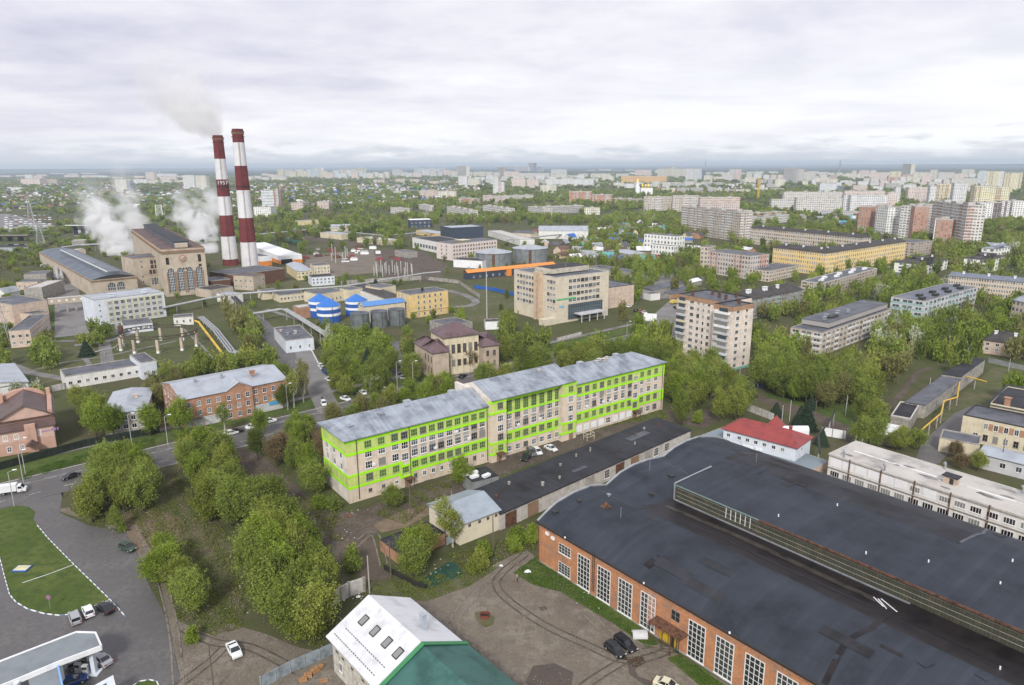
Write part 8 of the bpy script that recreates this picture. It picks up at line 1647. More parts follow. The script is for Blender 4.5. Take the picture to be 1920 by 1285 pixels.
# parked cars of the depot on the left
for i in range(70):
    r_ = i//10; x, y = 12+9*(i % 10)+random.uniform(-1,1), 405+4.0*r_+random.uniform(-.5,.5); q = P(x, y)
    if free(q.x, q.y) or True:
        me = CARPROTO['sedan'][2]; o = link('parked_car', me, None, (q.x, q.y, .05), .2); o.scale = (1,1,1.45); o.material_slots[0].link = 'OBJECT'; o.material_slots[0].material = CARP[random.choice((0,0,2,1,7,5))]; o['category'] = 'car'; o['group'] = 'cars in the depot by the river'; CT.append((o, 'parked car in the river depot', q))
LM.append(('the river car depot', P(50,415)))
for i, (x0, x1, y, lb) in enumerate(((-20,58,452,'dark road bridge across the river at the left edge'),(128,184,432,'small dark bridge with white rail across the river'))):
    a, b_ = P(x0, y), P(x1, y); c = (a+b_)/2; t = thing('bridge', lb, 'bridge', (c.x, c.y)); L = (b_-a).length/2; MB().box(-L,L,-5,5,5,6.4).build('deck', M_DARK, t); MB().box(-L,L,-5.2,-5,6.4,7.4).build('railing', M_WPAINT if i else M_CONC, t); [MB().box(-L+2*L*k/4-.8,-L+2*L*k/4+.8,-4,4,0,5).build('pier', M_DARK, t) for k in range(1, 4)]
# ---------------------------------------------------------------- trees
def crown_np(rng, n, R, Hc, z0, leaf, lobes=16, tall=False):
    """n leaf quads gathered in uneven lobes; returns vertices (n*4,3) and a per-leaf random value"""
    c = []
    while len(c) < lobes:
        p = rng.uniform(-1, 1, 3)
        if np.linalg.norm(p) < 1 and np.linalg.norm(p) > .25: c.append(p)
    c = np.array(c); prof = np.where(c[:, 2] > 0, 1-.45*c[:, 2], 1+.15*c[:, 2]); 
    C = np.stack([c[:, 0]*R*.74*prof, c[:, 1]*R*.74*prof, z0+Hc/2+c[:, 2]*Hc*.40], 1); rad = rng.uniform(.20, .42, lobes)*R
    k = rng.integers(0, lobes, n); d = rng.normal(size=(n, 3)); d /= np.linalg.norm(d, axis=1)[:, None]; rr = rng.uniform(0, 1.15, n)**.62
    rr *= 1+.45*np.abs(rng.normal(size=n))*(rng.random(n) < .3)
    p = C[k]+d*(rad[k]*rr)[:, None]*np.array([.95, .95, 1.15 if not tall else 1.45])
    ns = int(n*.16); cs = rng.integers(0, lobes, 60); sd_ = np.stack([rng.normal(size=60)*.5, rng.normal(size=60)*.5, rng.uniform(.6, 1.4, 60)], 1); sd_ /= np.linalg.norm(sd_, axis=1)[:, None]; ki = rng.integers(0, 60, ns)
    p[:ns] = C[cs[ki]]+sd_[ki]*(rng.uniform(.25, 1, ns)*R*.62)[:, None]+rng.normal(size=(ns, 3))*R*.045
    nrm = d*.8+rng.normal(size=(n, 3))*.75; nrm /= np.linalg.norm(nrm, axis=1)[:, None]
    t = np.cross(nrm, rng.normal(size=(n, 3))); t /= np.linalg.norm(t, axis=1)[:, None]; b = np.cross(nrm, t); s = leaf*rng.uniform(.6, 1.35, n)[:, None]
    V = np.stack([p-t*s-b*s*.55, p+t*s*.2-b*s*.75, p+t*s+b*s*.55, p-t*s*.2+b*s*.75], 1).reshape(-1, 3)
    return V, rng.random(n)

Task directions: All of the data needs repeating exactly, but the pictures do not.

Correct result:
Write part 8 of the bpy script that recreates this picture. It picks up at line 1647. More parts follow. The script is for Blender 4.5. Take the picture to be 1920 by 1285 pixels.
# parked cars of the depot on the left
for i in range(70):
    r_ = i//10; x, y = 12+9*(i % 10)+random.uniform(-1,1), 405+4.0*r_+random.uniform(-.5,.5); q = P(x, y)
    if free(q.x, q.y) or True:
        me = CARPROTO['sedan'][2]; o = link('parked_car', me, None, (q.x, q.y, .05), .2); o.scale = (1,1,1.45); o.material_slots[0].link = 'OBJECT'; o.material_slots[0].material = CARP[random.choice((0,0,2,1,7,5))]; o['category'] = 'car'; o['group'] = 'cars in the depot by the river'; CT.append((o, 'parked car in the river depot', q))
LM.append(('the river car depot', P(50,415)))
for i, (x0, x1, y, lb) in enumerate(((-20,58,452,'dark road bridge across the river at the left edge'),(128,184,432,'small dark bridge with white rail across the river'))):
    a, b_ = P(x0, y), P(x1, y); c = (a+b_)/2; t = thing('bridge', lb, 'bridge', (c.x, c.y)); L = (b_-a).length/2; MB().box(-L,L,-5,5,5,6.4).build('deck', M_DARK, t); MB().box(-L,L,-5.2,-5,6.4,7.4).build('railing', M_WPAINT if i else M_CONC, t); [MB().box(-L+2*L*k/4-.8,-L+2*L*k/4+.8,-4,4,0,5).build('pier', M_DARK, t) for k in range(1, 4)]
# ---------------------------------------------------------------- trees
def crown_np(rng, n, R, Hc, z0, leaf, lobes=16, tall=False):
    """n leaf quads gathered in uneven lobes; returns vertices (n*4,3) and a per-leaf random value"""
    c = []
    while len(c) < lobes:
        p = rng.uniform(-1, 1, 3)
        if np.linalg.norm(p) < 1 and np.linalg.norm(p) > .25: c.append(p)
    c = np.array(c); prof = np.where(c[:, 2] > 0, 1-.45*c[:, 2], 1+.15*c[:, 2]); 
    C = np.stack([c[:, 0]*R*.74*prof, c[:, 1]*R*.74*prof, z0+Hc/2+c[:, 2]*Hc*.40], 1); rad = rng.uniform(.20, .42, lobes)*R
    k = rng.integers(0, lobes, n); d = rng.normal(size=(n, 3)); d /= np.linalg.norm(d, axis=1)[:, None]; rr = rng.uniform(0, 1.15, n)**.62
    rr *= 1+.45*np.abs(rng.normal(size=n))*(rng.random(n) < .3)
    p = C[k]+d*(rad[k]*rr)[:, None]*np.array([.95, .95, 1.15 if not tall else 1.45])
    ns = int(n*.16); cs = rng.integers(0, lobes, 60); sd_ = np.stack([rng.normal(size=60)*.5, rng.normal(size=60)*.5, rng.uniform(.6, 1.4, 60)], 1); sd_ /= np.linalg.norm(sd_, axis=1)[:, None]; ki = rng.integers(0, 60, ns)
    p[:ns] = C[cs[ki]]+sd_[ki]*(rng.uniform(.25, 1, ns)*R*.62)[:, None]+rng.normal(size=(ns, 3))*R*.045
    nrm = d*.8+rng.normal(size=(n, 3))*.75; nrm /= np.linalg.norm(nrm, axis=1)[:, None]
    t = np.cross(nrm, rng.normal(size=(n, 3))); t /= np.linalg.norm(t, axis=1)[:, None]; b = np.cross(nrm, t); s = leaf*rng.uniform(.6, 1.35, n)[:, None]
    V = np.stack([p-t*s-b*s*.55, p+t*s*.2-b*s*.75, p+t*s+b*s*.55, p-t*s*.2+b*s*.75], 1).reshape(-1, 3)
    return V, rng.random(n)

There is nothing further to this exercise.